Monica Lewinsky says Bill Clinton should have resigned or not lied about White House affair
Former White House intern Monica Lewinsky and her infamous Oval Office affair are back in the news again, undoubtedly to the great chagrin of former President Bill Clinton.
In a recent interview, Lewinsky suggested that the best way for Clinton to handle the public exposure of their mid-1990s extramarital activities would have been for him "to resign" or to at least not lie about it and throw her "under the bus," according to NewsNation.
The secret Clinton-Lewinsky affair was a major White House scandal that led to a failed impeachment and significantly damaged the reputations of both participants, the latter much more so than the former.
Clinton should have resigned or at least not lied
Lewinsky this week sat down for a conversation with "Call Her Daddy" podcast host Alex Cooper to discuss the fallout of her life-changing affair with the former president that left her publicly shamed for decades afterward while former President Clinton continued to be hailed for years as a hero and role model for Democrats.
Recalling how Clinton had mishandled the public revelation of the affair, Lewinsky said, "I think that the right way to handle a situation like that would have been to probably say it was nobody’s business and to resign."
"Or to find a way of staying in office that was not lying and not throwing a young person who was just starting out in the world under the bus," she continued. "And at the same time, I’m hearing myself say that, and it’s like, OK we’re also talking about the most powerful office in the world.

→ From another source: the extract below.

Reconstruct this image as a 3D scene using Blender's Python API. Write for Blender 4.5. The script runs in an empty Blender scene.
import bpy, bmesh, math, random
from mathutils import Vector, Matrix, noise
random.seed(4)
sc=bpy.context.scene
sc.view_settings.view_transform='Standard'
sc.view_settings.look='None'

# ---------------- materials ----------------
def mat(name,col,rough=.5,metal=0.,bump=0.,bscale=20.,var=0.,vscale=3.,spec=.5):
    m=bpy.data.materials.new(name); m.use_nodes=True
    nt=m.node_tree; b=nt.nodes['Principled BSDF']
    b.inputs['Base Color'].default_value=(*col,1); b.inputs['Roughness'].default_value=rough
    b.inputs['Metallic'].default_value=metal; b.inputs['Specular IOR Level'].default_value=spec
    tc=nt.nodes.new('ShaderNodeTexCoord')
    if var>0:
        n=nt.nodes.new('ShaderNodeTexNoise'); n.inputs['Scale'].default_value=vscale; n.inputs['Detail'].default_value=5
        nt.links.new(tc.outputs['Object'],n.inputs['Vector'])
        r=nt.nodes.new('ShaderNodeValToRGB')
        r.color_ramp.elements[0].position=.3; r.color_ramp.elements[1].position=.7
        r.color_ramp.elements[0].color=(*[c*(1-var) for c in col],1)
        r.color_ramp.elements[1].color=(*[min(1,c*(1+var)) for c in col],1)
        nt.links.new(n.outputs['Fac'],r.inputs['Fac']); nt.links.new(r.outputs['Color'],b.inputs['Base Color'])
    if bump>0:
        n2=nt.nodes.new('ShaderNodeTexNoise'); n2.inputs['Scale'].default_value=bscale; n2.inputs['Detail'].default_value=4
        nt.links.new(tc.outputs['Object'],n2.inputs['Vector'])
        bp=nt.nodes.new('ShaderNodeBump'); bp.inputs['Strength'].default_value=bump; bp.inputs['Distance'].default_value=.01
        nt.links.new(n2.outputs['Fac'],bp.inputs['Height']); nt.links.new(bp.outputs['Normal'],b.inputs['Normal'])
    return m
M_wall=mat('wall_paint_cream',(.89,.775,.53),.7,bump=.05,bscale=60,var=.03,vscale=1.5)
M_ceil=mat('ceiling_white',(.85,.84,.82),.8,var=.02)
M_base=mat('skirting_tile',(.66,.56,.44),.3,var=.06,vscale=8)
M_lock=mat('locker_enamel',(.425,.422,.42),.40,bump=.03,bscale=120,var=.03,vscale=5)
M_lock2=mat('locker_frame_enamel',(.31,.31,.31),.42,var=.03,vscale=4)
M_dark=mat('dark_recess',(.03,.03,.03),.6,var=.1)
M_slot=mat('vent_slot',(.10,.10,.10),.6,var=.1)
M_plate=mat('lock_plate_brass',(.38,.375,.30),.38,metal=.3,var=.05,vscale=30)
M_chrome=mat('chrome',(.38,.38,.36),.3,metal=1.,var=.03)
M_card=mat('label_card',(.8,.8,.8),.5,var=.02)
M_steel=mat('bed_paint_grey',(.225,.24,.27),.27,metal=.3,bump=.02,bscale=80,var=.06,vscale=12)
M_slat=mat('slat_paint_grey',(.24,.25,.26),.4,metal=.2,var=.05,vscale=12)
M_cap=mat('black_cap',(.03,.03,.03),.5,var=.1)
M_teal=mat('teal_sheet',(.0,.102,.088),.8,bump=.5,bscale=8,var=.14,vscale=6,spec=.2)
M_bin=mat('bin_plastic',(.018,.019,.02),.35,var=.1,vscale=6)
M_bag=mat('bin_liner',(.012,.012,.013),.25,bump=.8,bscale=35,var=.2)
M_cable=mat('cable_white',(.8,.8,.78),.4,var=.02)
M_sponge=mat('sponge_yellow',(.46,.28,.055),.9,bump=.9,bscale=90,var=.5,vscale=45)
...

I don’t want to be naive either."
Asked initially to reflect more broadly on how the situation had been handled by not just the Clinton White House but also the Washington D.C. media, Lewinsky replied, "It’s really complicated because you are talking about issues and situations where so many people are impacted."
"Maybe this is a reflection of my generation or my age, but I don’t know where the right balance is -- because there was damage no matter what," she later added. "I think there was so much collateral damage for women of my generation to watch a young woman to be pilloried on the world stage, to be torn apart for my sexuality, for my mistakes, for my everything."
The Clinton-Lewinsky affair
According to Time magazine, Lewinsky and former President Clinton secretly engaged in a two-year affair from 1995 to 1996 when she was an intern for White House Chief of Staff Leon Panetta, which became public knowledge two years later in 1998 when an anonymous tipster informed the lawyers representing Clinton accuser Paula Jones in her civil lawsuit against the president.
The affair quickly became fodder for the media and soon also became part of and ultimately eclipsed then-Independent Counsel Ken Starr's investigation of the Clintons' Whitewater real estate scandal, and the coverage of those developments resulted in arguably one of the biggest lies ever told by a president when Clinton dishonestly vowed to the American people, "I did not have sexual relations with that woman, Miss Lewinsky.
That lie -- as well as a similar one that he told to a D.C. grand jury in July, though he publicly confessed to the affair afterward -- became increasingly apparent as more information about the affair came out in media reports and Starr's report, which prompted House Republicans to impeach Clinton by the end of the year, though he was ultimately acquitted by the Senate on charges of perjury and obstruction of justice.
Clinton never really apologized to Lewinsky
Meanwhile, as Clinton survived the impeachment and went on to publicly rehabilitate his image, with plenty of help from the fawning media -- at least until the #MeToo movement grabbed hold of the Democratic base -- Lewinsky was essentially forced into hiding by that same media that seemingly held her solely responsible for sullying the sleazy president's already tattered reputation.
Newsweek reported last year that Clinton eventually acknowledged that he should have but hadn't ever personally apologized to Lewinsky for his part in ruining her life.
As for Lewinsky, who now hosts a podcast of her own, she told podcaster Cooper of the decades after the affair, "I was lucky enough to hold onto a strand of my true self, but I lost my future," and added, "I’m so grateful for how my life has changed in the last 10 years … but that certainly was not a given."